Short task
Stop after the line containing "col = scn.collection": print each line exactly from the first line of the listing up to that point.

** begin Dataset excerpt **

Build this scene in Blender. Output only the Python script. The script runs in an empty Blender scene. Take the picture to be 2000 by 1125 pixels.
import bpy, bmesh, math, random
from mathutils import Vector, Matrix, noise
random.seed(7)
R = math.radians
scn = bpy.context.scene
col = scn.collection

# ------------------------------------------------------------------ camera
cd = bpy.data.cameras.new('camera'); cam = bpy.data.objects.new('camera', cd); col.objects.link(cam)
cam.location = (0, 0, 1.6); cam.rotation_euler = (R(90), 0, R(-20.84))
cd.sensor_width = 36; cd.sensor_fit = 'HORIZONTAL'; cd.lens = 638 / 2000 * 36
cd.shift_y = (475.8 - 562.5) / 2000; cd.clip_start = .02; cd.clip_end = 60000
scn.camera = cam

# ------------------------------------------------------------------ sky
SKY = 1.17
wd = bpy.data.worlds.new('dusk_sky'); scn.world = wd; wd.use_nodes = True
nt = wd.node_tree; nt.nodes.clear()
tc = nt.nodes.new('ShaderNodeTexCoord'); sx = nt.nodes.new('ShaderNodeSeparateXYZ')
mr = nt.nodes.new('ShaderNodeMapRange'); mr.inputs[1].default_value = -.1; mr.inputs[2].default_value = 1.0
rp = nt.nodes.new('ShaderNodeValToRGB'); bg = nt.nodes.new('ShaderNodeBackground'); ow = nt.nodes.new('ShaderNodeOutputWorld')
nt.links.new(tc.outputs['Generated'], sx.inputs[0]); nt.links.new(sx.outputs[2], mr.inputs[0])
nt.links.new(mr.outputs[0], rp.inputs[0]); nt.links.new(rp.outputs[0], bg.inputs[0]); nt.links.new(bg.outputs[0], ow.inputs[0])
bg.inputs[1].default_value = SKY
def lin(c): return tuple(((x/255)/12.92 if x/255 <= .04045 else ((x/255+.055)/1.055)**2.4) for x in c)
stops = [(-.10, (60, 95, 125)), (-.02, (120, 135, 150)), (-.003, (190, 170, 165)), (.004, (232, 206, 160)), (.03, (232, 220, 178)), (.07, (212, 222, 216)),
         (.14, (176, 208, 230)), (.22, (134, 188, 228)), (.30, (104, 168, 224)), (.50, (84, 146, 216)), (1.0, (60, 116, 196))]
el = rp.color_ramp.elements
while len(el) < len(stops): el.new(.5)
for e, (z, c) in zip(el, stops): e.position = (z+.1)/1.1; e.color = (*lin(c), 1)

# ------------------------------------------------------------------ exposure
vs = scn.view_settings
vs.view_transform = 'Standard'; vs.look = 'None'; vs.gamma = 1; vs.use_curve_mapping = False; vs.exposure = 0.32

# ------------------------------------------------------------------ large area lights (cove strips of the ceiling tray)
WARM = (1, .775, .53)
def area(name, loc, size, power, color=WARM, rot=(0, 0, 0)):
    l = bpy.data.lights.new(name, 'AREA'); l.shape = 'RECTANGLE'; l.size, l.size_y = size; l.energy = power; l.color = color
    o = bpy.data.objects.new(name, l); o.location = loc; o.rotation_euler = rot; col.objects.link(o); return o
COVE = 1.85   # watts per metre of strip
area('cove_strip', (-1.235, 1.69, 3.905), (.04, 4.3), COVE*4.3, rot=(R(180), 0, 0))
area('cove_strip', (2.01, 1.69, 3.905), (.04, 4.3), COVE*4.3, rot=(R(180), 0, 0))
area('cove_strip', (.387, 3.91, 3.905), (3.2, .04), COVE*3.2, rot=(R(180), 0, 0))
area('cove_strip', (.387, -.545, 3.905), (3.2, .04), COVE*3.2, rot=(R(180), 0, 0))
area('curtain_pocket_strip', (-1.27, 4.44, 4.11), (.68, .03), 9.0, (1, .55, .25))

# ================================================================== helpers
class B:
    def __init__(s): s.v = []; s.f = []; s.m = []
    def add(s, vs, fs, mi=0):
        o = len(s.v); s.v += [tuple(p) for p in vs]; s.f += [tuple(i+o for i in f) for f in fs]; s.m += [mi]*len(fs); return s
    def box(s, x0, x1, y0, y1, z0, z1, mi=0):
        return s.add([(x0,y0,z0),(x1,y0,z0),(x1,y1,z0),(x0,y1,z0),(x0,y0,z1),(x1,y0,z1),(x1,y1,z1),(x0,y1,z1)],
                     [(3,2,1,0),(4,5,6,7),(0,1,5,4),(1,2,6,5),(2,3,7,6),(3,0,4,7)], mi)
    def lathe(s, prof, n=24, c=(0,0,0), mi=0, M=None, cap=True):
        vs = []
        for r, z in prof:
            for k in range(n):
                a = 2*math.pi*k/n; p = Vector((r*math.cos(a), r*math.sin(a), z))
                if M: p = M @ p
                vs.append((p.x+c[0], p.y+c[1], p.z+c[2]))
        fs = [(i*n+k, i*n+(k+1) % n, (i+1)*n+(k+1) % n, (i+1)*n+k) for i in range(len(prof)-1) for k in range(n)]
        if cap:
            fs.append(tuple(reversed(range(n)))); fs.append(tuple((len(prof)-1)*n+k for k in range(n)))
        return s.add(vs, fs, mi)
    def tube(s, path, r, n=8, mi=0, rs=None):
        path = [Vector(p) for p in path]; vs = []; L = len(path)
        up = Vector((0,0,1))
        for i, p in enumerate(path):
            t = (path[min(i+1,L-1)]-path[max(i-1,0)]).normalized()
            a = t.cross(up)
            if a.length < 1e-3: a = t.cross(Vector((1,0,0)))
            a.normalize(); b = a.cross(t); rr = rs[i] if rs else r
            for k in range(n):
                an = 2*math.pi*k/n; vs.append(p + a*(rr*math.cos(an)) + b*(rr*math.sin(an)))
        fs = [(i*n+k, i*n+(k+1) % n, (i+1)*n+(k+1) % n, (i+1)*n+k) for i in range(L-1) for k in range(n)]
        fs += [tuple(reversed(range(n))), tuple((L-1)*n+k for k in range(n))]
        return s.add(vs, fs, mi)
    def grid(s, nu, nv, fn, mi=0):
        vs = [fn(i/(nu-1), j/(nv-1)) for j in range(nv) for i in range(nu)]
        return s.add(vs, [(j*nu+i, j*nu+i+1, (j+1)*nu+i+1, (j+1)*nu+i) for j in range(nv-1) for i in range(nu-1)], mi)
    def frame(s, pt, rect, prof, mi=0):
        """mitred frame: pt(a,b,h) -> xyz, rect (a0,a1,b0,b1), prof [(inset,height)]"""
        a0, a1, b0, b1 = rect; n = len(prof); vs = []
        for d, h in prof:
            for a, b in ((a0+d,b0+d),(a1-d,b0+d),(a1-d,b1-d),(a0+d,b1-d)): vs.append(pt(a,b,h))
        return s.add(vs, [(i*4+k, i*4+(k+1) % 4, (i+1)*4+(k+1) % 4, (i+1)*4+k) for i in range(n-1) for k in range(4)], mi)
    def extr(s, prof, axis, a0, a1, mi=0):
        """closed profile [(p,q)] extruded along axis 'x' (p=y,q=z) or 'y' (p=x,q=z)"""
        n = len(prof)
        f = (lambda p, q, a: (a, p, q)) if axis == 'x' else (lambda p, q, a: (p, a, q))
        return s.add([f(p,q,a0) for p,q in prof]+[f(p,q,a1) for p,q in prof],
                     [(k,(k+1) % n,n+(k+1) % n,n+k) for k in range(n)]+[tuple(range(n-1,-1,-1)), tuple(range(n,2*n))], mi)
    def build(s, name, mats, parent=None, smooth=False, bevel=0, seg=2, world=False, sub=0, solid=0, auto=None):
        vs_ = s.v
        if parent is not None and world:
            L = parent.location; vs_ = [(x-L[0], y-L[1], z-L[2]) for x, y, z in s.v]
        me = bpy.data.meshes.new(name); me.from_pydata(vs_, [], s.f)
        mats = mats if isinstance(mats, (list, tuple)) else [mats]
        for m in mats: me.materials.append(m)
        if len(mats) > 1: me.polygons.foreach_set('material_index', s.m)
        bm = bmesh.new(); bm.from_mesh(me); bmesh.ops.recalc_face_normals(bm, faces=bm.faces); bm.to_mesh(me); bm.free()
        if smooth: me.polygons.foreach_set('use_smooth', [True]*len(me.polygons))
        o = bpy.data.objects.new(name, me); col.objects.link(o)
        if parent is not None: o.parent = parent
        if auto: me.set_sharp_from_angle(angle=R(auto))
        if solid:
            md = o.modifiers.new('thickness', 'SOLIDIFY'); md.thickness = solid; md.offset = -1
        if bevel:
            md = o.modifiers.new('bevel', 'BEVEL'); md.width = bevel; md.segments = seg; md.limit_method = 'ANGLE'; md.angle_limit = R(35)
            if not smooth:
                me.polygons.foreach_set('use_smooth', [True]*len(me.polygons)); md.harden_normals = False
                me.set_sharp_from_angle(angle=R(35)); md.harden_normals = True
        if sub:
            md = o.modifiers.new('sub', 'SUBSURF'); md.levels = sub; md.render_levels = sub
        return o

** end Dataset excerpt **

Result
Build this scene in Blender. Output only the Python script. The script runs in an empty Blender scene. Take the picture to be 2000 by 1125 pixels.
import bpy, bmesh, math, random
from mathutils import Vector, Matrix, noise
random.seed(7)
R = math.radians
scn = bpy.context.scene
col = scn.collection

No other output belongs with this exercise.